▸ **Rows**:
· · ·

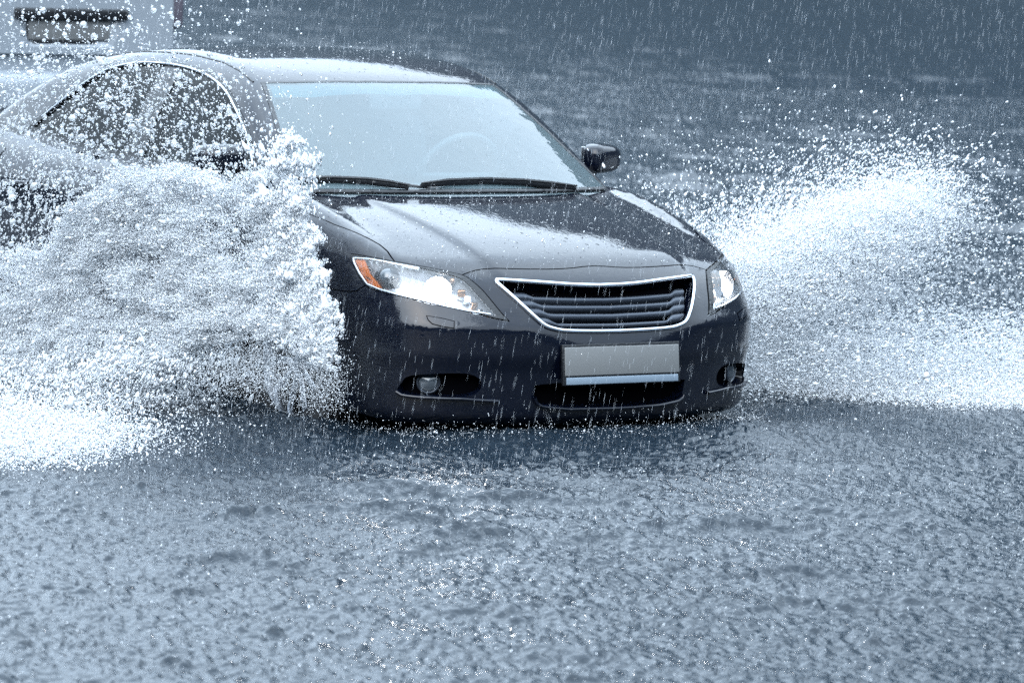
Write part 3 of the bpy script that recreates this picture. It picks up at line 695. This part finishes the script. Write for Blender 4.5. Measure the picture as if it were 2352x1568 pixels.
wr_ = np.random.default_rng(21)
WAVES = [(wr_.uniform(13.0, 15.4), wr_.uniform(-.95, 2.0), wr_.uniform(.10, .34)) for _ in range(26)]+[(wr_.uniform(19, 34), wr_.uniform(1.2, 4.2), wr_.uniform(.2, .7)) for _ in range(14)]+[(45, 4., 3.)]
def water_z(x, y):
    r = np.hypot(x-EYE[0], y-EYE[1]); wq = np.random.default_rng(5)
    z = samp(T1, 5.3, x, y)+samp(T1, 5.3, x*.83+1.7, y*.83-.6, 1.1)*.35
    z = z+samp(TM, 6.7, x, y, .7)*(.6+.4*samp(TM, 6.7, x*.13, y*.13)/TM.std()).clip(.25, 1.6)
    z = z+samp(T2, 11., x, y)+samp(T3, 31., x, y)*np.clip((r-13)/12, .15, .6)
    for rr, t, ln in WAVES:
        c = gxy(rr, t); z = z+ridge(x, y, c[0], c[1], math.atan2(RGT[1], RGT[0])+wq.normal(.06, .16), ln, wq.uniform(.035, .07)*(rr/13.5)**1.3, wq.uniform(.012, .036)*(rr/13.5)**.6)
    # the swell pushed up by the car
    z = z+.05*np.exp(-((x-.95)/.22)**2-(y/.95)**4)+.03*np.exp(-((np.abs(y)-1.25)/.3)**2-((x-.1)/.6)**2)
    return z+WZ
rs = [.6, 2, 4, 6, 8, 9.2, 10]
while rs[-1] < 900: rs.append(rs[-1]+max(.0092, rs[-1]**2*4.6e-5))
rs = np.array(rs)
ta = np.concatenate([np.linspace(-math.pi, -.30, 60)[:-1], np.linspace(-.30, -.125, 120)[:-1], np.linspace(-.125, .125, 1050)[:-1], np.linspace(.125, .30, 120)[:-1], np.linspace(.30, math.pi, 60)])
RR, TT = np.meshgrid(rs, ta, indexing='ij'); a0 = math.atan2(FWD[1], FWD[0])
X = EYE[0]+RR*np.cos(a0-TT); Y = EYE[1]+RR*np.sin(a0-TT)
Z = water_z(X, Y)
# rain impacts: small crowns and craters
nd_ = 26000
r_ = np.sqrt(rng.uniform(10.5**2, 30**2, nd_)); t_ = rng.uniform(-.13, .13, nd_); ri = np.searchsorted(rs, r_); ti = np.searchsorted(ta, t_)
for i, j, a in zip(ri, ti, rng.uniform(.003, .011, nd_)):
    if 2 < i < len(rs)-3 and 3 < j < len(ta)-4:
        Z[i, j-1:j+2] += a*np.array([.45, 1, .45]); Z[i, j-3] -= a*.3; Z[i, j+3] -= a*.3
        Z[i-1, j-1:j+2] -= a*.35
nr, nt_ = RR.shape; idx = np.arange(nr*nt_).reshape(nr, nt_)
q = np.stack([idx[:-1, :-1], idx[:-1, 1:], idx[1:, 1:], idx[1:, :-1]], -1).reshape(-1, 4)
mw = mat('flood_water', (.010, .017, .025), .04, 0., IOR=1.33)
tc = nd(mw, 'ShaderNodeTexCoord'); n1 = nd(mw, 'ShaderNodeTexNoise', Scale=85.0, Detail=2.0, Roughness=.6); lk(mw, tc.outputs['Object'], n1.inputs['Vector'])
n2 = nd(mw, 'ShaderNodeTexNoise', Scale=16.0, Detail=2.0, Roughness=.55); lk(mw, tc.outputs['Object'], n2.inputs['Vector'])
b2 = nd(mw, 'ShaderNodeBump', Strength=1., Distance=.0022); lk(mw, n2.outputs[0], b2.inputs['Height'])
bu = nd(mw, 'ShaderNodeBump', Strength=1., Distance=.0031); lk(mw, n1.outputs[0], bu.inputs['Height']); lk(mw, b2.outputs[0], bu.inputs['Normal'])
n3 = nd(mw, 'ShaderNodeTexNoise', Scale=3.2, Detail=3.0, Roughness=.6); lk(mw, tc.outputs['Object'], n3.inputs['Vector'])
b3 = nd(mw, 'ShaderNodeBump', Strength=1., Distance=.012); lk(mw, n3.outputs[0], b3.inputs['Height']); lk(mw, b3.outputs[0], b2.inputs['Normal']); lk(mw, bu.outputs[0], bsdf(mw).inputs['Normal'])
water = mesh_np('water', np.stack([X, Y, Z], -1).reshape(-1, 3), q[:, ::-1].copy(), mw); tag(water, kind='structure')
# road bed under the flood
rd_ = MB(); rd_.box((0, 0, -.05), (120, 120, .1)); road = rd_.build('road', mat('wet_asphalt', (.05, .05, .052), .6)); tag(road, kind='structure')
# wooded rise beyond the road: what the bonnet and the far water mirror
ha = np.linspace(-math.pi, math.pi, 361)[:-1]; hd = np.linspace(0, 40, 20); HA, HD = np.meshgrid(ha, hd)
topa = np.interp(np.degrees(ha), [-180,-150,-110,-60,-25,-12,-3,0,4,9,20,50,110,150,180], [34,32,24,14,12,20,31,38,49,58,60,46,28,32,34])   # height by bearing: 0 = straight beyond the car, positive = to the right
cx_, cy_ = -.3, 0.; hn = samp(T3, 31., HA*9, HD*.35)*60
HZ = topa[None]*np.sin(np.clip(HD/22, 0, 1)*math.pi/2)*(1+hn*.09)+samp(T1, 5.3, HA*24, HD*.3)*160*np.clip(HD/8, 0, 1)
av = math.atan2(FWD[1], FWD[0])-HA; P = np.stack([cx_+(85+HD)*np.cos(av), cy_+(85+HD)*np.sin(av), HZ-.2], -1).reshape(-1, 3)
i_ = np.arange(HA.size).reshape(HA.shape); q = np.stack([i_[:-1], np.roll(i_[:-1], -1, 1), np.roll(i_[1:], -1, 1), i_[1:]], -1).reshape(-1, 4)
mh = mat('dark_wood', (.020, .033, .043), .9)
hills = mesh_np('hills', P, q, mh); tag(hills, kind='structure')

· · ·

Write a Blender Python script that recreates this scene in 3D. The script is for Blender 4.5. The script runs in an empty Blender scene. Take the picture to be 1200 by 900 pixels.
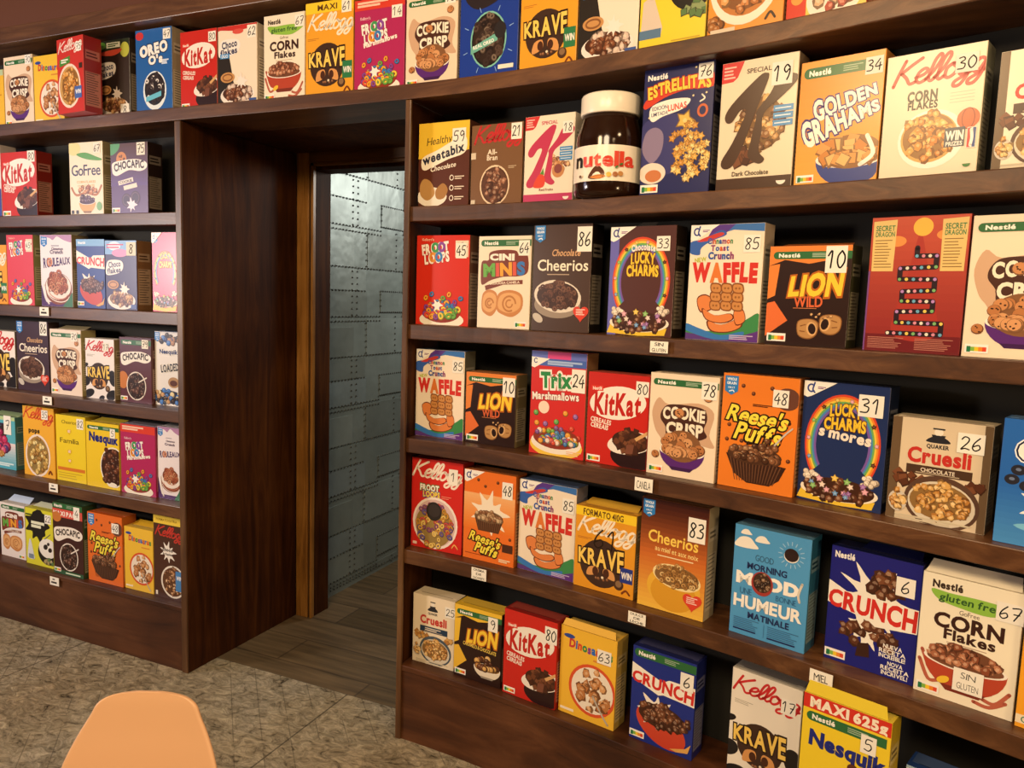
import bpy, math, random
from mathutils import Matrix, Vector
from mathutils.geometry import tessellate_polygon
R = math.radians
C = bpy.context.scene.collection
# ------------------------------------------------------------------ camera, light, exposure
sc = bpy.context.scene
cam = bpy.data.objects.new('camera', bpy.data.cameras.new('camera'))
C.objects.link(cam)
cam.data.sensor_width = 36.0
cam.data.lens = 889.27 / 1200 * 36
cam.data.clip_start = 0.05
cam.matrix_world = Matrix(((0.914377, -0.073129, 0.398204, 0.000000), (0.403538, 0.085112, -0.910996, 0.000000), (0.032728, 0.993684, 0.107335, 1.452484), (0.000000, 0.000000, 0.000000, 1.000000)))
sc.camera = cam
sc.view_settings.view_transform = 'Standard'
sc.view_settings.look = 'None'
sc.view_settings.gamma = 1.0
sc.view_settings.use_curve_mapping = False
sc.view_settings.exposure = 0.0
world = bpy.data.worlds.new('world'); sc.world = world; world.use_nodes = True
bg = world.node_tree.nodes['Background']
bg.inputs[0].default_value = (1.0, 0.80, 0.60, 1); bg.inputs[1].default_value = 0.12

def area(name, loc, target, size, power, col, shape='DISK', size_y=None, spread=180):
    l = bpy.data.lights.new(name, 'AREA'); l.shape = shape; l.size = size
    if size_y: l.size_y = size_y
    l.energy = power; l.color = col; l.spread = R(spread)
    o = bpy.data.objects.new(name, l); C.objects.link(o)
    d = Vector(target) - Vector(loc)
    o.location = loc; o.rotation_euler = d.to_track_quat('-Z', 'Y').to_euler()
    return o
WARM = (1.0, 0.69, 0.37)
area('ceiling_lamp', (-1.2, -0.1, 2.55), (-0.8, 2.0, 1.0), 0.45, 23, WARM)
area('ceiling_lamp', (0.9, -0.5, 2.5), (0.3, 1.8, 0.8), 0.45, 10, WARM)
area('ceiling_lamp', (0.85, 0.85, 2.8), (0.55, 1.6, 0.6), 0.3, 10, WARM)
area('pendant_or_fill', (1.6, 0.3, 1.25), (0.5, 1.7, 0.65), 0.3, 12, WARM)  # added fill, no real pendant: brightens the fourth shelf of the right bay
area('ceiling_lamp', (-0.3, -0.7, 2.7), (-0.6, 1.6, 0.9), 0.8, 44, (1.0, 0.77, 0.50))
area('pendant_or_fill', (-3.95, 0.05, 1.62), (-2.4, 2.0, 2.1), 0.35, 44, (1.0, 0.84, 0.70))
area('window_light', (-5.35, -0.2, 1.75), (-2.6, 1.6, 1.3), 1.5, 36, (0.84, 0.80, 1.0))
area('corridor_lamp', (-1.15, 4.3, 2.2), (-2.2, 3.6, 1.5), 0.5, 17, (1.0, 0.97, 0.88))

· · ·

▸ **Aim**: Report all lines of the material that contain the word "script".

▸ **The reply**:
Write part 3 of the bpy script that recreates this picture. It picks up at line 695. This part finishes the script. Write for Blender 4.5. Measure the picture as if it were 2352x1568 pixels.
Write a Blender Python script that recreates this scene in 3D. The script is for Blender 4.5. The script runs in an empty Blender scene. Take the picture to be 1200 by 900 pixels.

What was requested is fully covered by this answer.